As of Thursday, 300 engineers, technicians and inspectors were toiling at the space center to ready Discovery for flight, while an equal number were working on another orbiter, Atlantis. As part of the safety changes mandated since the Columbia tragedy, the second shuttle must be prepared for a rescue mission in the event Collins and her crew cannot return to Earth.

On a day when warm sunshine burned off morning fog, Mark Taylor, 39, an aerospace technician, buried his head inside the nose wheel well of Discovery and checked if insulating patches needed to be inserted between the ceramic thermal tiles to guarantee a perfect seal to protect against heat.
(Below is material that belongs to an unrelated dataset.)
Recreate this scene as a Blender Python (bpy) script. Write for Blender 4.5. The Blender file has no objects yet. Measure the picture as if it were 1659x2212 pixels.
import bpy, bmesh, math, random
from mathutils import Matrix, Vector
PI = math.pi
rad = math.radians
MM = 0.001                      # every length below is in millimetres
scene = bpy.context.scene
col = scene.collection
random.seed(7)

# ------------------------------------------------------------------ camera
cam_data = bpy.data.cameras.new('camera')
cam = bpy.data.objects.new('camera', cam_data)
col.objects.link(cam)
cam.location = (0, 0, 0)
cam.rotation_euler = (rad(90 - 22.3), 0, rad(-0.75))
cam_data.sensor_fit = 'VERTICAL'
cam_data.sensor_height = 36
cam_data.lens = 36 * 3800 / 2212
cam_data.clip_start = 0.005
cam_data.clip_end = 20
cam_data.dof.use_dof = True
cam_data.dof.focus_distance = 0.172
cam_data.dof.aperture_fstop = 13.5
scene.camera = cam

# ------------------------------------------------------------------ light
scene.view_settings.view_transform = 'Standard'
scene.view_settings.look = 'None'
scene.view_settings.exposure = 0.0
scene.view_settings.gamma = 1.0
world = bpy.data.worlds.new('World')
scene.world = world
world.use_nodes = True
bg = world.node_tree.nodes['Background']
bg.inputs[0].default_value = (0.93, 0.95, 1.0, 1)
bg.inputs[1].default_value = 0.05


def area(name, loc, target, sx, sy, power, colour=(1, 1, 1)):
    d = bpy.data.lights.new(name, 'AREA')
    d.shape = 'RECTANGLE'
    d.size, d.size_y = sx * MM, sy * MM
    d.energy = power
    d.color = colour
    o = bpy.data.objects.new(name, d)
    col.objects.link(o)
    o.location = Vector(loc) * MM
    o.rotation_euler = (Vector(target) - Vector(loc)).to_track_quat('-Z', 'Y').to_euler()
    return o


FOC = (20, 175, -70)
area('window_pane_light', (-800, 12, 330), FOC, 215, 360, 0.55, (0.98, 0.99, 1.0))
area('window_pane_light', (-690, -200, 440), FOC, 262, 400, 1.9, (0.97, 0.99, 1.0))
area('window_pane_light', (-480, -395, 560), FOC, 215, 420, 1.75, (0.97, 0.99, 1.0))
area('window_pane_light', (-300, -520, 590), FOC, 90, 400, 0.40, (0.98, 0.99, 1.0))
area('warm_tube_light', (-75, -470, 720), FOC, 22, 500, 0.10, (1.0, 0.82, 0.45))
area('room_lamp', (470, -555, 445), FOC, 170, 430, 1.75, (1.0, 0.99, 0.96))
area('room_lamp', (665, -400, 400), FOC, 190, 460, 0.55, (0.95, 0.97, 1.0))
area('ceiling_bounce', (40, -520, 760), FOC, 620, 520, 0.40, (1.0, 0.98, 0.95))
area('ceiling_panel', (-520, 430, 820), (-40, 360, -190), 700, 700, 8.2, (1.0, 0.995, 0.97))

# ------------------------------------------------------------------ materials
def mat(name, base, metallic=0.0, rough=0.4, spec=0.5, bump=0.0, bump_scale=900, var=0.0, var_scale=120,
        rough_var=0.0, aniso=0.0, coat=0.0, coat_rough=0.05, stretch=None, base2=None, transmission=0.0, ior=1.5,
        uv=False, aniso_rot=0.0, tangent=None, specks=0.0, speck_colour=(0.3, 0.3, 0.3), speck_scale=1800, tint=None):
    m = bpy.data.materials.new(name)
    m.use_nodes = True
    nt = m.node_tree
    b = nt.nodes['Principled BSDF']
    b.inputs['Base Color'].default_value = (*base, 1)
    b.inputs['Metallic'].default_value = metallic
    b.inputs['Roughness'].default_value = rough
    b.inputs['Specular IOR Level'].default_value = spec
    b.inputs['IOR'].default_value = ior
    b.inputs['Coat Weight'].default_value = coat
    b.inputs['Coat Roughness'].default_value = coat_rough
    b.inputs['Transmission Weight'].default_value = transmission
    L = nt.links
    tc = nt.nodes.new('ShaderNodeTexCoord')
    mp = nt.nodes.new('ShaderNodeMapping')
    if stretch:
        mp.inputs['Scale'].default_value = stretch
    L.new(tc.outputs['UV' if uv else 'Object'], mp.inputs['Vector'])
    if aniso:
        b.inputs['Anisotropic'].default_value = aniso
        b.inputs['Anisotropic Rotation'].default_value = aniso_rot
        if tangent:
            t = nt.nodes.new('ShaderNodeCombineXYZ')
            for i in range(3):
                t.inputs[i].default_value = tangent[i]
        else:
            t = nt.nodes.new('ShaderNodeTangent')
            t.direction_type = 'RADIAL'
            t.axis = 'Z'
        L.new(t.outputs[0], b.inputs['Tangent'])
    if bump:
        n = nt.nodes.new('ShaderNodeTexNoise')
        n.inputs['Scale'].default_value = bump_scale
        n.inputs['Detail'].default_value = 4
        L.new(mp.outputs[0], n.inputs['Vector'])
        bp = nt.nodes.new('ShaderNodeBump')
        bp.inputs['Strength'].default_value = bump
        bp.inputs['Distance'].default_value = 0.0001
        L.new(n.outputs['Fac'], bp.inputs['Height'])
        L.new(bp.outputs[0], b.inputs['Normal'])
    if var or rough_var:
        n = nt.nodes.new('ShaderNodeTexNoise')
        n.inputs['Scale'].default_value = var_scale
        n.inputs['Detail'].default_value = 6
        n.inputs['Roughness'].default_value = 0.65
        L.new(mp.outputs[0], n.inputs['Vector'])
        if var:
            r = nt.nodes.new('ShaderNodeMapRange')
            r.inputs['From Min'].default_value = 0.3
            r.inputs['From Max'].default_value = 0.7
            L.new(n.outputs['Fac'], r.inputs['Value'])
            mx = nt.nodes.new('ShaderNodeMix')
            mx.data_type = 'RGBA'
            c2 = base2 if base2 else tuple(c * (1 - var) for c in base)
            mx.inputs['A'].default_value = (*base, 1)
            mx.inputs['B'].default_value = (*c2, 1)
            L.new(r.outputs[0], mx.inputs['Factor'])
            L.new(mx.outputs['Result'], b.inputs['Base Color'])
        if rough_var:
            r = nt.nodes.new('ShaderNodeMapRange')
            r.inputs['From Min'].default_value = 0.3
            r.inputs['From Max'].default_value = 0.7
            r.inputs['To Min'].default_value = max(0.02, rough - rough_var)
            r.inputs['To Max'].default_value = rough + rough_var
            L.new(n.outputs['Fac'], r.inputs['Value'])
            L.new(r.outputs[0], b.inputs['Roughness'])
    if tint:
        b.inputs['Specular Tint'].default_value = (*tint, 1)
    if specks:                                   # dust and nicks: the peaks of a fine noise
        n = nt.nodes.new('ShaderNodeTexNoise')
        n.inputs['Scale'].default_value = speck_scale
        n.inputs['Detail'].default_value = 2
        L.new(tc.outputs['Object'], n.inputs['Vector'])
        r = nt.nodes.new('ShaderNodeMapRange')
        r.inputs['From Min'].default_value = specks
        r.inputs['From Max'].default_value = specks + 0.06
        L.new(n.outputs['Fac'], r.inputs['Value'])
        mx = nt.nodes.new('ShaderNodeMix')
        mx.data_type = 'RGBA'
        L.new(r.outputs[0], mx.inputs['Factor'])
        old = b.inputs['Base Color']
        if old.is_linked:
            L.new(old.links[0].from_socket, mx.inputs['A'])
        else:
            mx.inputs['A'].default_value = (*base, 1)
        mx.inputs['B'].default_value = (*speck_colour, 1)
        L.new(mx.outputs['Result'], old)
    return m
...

The orbiter, housed in a special building designed for preflight preparations, was almost invisible inside a labyrinth of steel platforms, pipes and tubing.

Lately, the inspectors who check his work have become harder to please, said Taylor, who has worked at Kennedy Space Center for 16 years. The more exacting standards, he said, have made his job “more demanding but more satisfying.” His goal, the technician said, was to get a “national resource” flying again.

Discovery’s mission, which would be the 114th flight of a U.S. space shuttle, is designed to carry a large cylinder laden with food, water and other supplies to the International Space Station.

Advertisement

“We’re excited; we’ve been looking forward to this for a long time,” said NASA engineer Scott Higginbotham, who is in charge of the payload.

While shuttle flights have been suspended, Russian rockets have been ferrying supplies to the space station. Meanwhile, the three Italian-built cargo modules designed for the shuttle, named Raffaello, Leonardo and Donatello, have sat idle inside the Space Station Processing Building here.

NASA officials acknowledge they have not fully completed all of the changes that the independent board investigating the Columbia disaster recommended as prerequisites for resuming shuttle operations. Florida Space Authority Executive Director Winston Scott, a former astronaut, said he was “cautiously optimistic” that the space agency had done everything it needed to for a return to space.

“I don’t want to bash NASA. I still consider myself a part of them,” said Scott, who flew two shuttle missions and made three spacewalks. “But at the same time, I want to be honest. I’m not sure whether NASA has made the organizational changes necessary to prevent another Columbia. I sure hope they have.”

Richard Blomberg, an engineer in Stamford, Conn., and a former head of NASA’s Aerospace Safety Advisory Panel, said too much attention had been paid to ruling out an exact repeat of the Columbia accident while ignoring greater risk factors, including aging infrastructure. The orbiter that Collins will command flew for the first time Aug. 30, 1984, and has made 30 spaceflights.

Leinbach, the launch director, said if he had a feeling on launch day that any technical problem had been only “95% solved,” or that enthusiasm to get back into space had clouded NASA personnel’s judgment, he would order the launch scrubbed.

Advertisement

Several important matters remain unresolved, including what to use for in-flight repair of the thermal tiles, which protect the shuttle’s nose and belly from temperatures of more than 2,300 degrees Fahrenheit upon reentry.

Five methods are being studied, including a giant caulking gun that dispenses pinkish-orange goo.

In addition to Collins, who in 1999 was the first woman to command a shuttle mission, the crew includes pilot James Kelly and mission specialists Charles Camarda, Wendy Lawrence, Stephen Robinson and Andrew Thomas, all Americans; and Soichi Noguchi of Japan.